• **Required task**:
Write out the data below in full, unchanged, minus the images.

• **Information shown**:
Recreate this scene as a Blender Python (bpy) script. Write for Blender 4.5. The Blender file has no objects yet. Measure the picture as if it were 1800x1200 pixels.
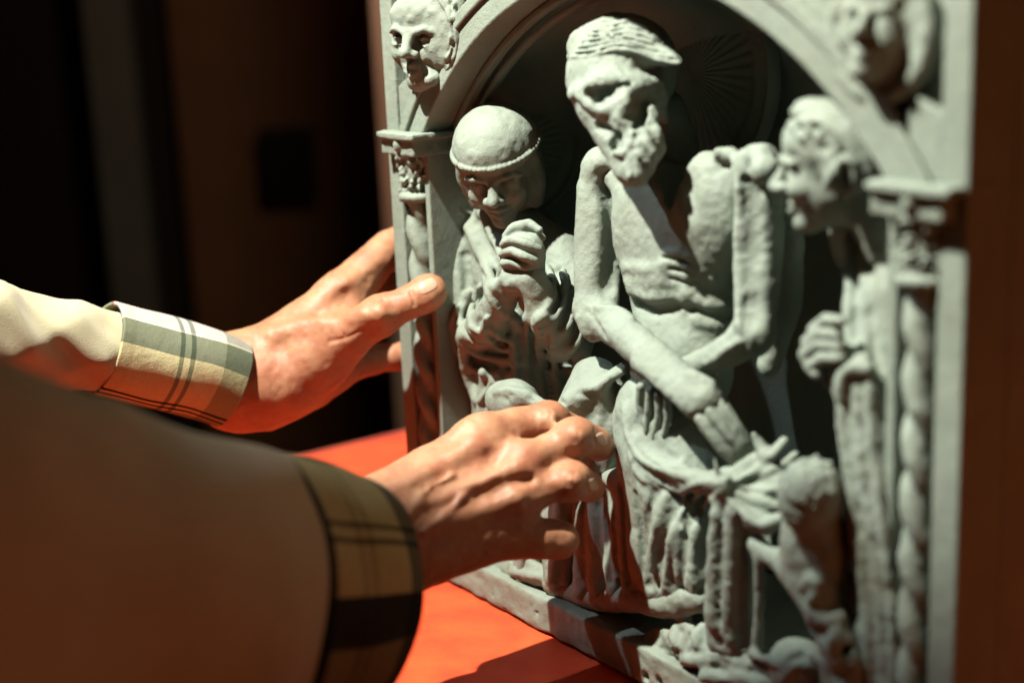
import bpy, bmesh, math, random
import numpy as np
from mathutils import Vector, Matrix, Euler

scene = bpy.context.scene
COL = scene.collection
# ---------------------------------------------------------------- camera
# the place: X runs along the front of the carving, Y into it, Z up; the table top is z = 0
F_PX = 2582.0                       # focal length for a picture 1800 wide
PITCH, ROLL, HEAD = math.radians(13.47), math.radians(-2.46), math.radians(35.25)
_fh = np.array([-math.cos(HEAD), math.sin(HEAD), 0.0]); _up = np.array([0, 0, 1.0])
_r0 = np.cross(_fh, _up)
FW = _fh * math.cos(PITCH) - _up * math.sin(PITCH)
_u0 = np.cross(_r0, FW)
RT = _r0 * math.cos(ROLL) + _u0 * math.sin(ROLL)
UA = -_r0 * math.sin(ROLL) + _u0 * math.cos(ROLL)
def ray(px, py): return FW + RT * (px - 900) / F_PX - UA * (py - 600) / F_PX
CAM = -1.05 * ray(735, 985)
cd = bpy.data.cameras.new('camera'); cam = bpy.data.objects.new('camera', cd); COL.objects.link(cam)
cam.matrix_world = Matrix([[RT[0], UA[0], -FW[0], CAM[0]], [RT[1], UA[1], -FW[1], CAM[1]], [RT[2], UA[2], -FW[2], CAM[2]], [0, 0, 0, 1]])
cd.sensor_width = 36; cd.lens = F_PX / 1800 * 36; cd.clip_start = .01; cd.clip_end = 60
cd.dof.use_dof = True; cd.dof.focus_distance = .895; cd.dof.aperture_fstop = 2.9
scene.camera = cam
# ---------------------------------------------------------------- world, lamps, exposure
w = bpy.data.worlds.new('World'); scene.world = w; w.use_nodes = True
w.node_tree.nodes['Background'].inputs[0].default_value = (.9, .62, .45, 1)
w.node_tree.nodes['Background'].inputs[1].default_value = .0003
def look(o, tgt):
    d = Vector(tgt) - o.location; o.rotation_euler = d.to_track_quat('-Z', 'Y').to_euler()
def spot(name, loc, tgt, power, col, size, blend, rad):
    l = bpy.data.lights.new(name, 'SPOT'); l.energy = power; l.color = col
    l.spot_size = math.radians(size); l.spot_blend = blend; l.shadow_soft_size = rad
    o = bpy.data.objects.new(name, l); COL.objects.link(o); o.location = loc; look(o, tgt); return o
KEY = spot('key_spot', (.09, -.46, 1.08), (.19, .0, .15), 178, (1.0, .98, .86), 54, .18, .014)
def area(name, loc, tgt, power, col, sx, sy):
    l = bpy.data.lights.new(name, 'AREA'); l.energy = power; l.color = col; l.shape = 'RECTANGLE'; l.size = sx; l.size_y = sy
    o = bpy.data.objects.new(name, l); COL.objects.link(o); o.location = loc; look(o, tgt); return o
spot('room_lamp', (-.42, -.62, 1.22), (.37, 0, .07), 46, (.80, .93, 1.0), 21, 1.0, .012)
area('bounce_fill', (1.6, -.22, .02), (.40, -.12, .10), 2.3, (1.0, .32, .11), .35, .35)  # added warm fill, standing in for light bounced off the red sheet
vs = scene.view_settings; vs.view_transform = 'Standard'; vs.look = 'None'; vs.gamma = 1; vs.exposure = 0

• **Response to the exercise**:
Recreate this scene as a Blender Python (bpy) script. Write for Blender 4.5. The Blender file has no objects yet. Measure the picture as if it were 1800x1200 pixels.
import bpy, bmesh, math, random
import numpy as np
from mathutils import Vector, Matrix, Euler

scene = bpy.context.scene
COL = scene.collection
# ---------------------------------------------------------------- camera
# the place: X runs along the front of the carving, Y into it, Z up; the table top is z = 0
F_PX = 2582.0                       # focal length for a picture 1800 wide
PITCH, ROLL, HEAD = math.radians(13.47), math.radians(-2.46), math.radians(35.25)
_fh = np.array([-math.cos(HEAD), math.sin(HEAD), 0.0]); _up = np.array([0, 0, 1.0])
_r0 = np.cross(_fh, _up)
FW = _fh * math.cos(PITCH) - _up * math.sin(PITCH)
_u0 = np.cross(_r0, FW)
RT = _r0 * math.cos(ROLL) + _u0 * math.sin(ROLL)
UA = -_r0 * math.sin(ROLL) + _u0 * math.cos(ROLL)
def ray(px, py): return FW + RT * (px - 900) / F_PX - UA * (py - 600) / F_PX
CAM = -1.05 * ray(735, 985)
cd = bpy.data.cameras.new('camera'); cam = bpy.data.objects.new('camera', cd); COL.objects.link(cam)
cam.matrix_world = Matrix([[RT[0], UA[0], -FW[0], CAM[0]], [RT[1], UA[1], -FW[1], CAM[1]], [RT[2], UA[2], -FW[2], CAM[2]], [0, 0, 0, 1]])
cd.sensor_width = 36; cd.lens = F_PX / 1800 * 36; cd.clip_start = .01; cd.clip_end = 60
cd.dof.use_dof = True; cd.dof.focus_distance = .895; cd.dof.aperture_fstop = 2.9
scene.camera = cam
# ---------------------------------------------------------------- world, lamps, exposure
w = bpy.data.worlds.new('World'); scene.world = w; w.use_nodes = True
w.node_tree.nodes['Background'].inputs[0].default_value = (.9, .62, .45, 1)
w.node_tree.nodes['Background'].inputs[1].default_value = .0003
def look(o, tgt):
    d = Vector(tgt) - o.location; o.rotation_euler = d.to_track_quat('-Z', 'Y').to_euler()
def spot(name, loc, tgt, power, col, size, blend, rad):
    l = bpy.data.lights.new(name, 'SPOT'); l.energy = power; l.color = col
    l.spot_size = math.radians(size); l.spot_blend = blend; l.shadow_soft_size = rad
    o = bpy.data.objects.new(name, l); COL.objects.link(o); o.location = loc; look(o, tgt); return o
KEY = spot('key_spot', (.09, -.46, 1.08), (.19, .0, .15), 178, (1.0, .98, .86), 54, .18, .014)
def area(name, loc, tgt, power, col, sx, sy):
    l = bpy.data.lights.new(name, 'AREA'); l.energy = power; l.color = col; l.shape = 'RECTANGLE'; l.size = sx; l.size_y = sy
    o = bpy.data.objects.new(name, l); COL.objects.link(o); o.location = loc; look(o, tgt); return o
spot('room_lamp', (-.42, -.62, 1.22), (.37, 0, .07), 46, (.80, .93, 1.0), 21, 1.0, .012)
area('bounce_fill', (1.6, -.22, .02), (.40, -.12, .10), 2.3, (1.0, .32, .11), .35, .35)  # added warm fill, standing in for light bounced off the red sheet
vs = scene.view_settings; vs.view_transform = 'Standard'; vs.look = 'None'; vs.gamma = 1; vs.exposure = 0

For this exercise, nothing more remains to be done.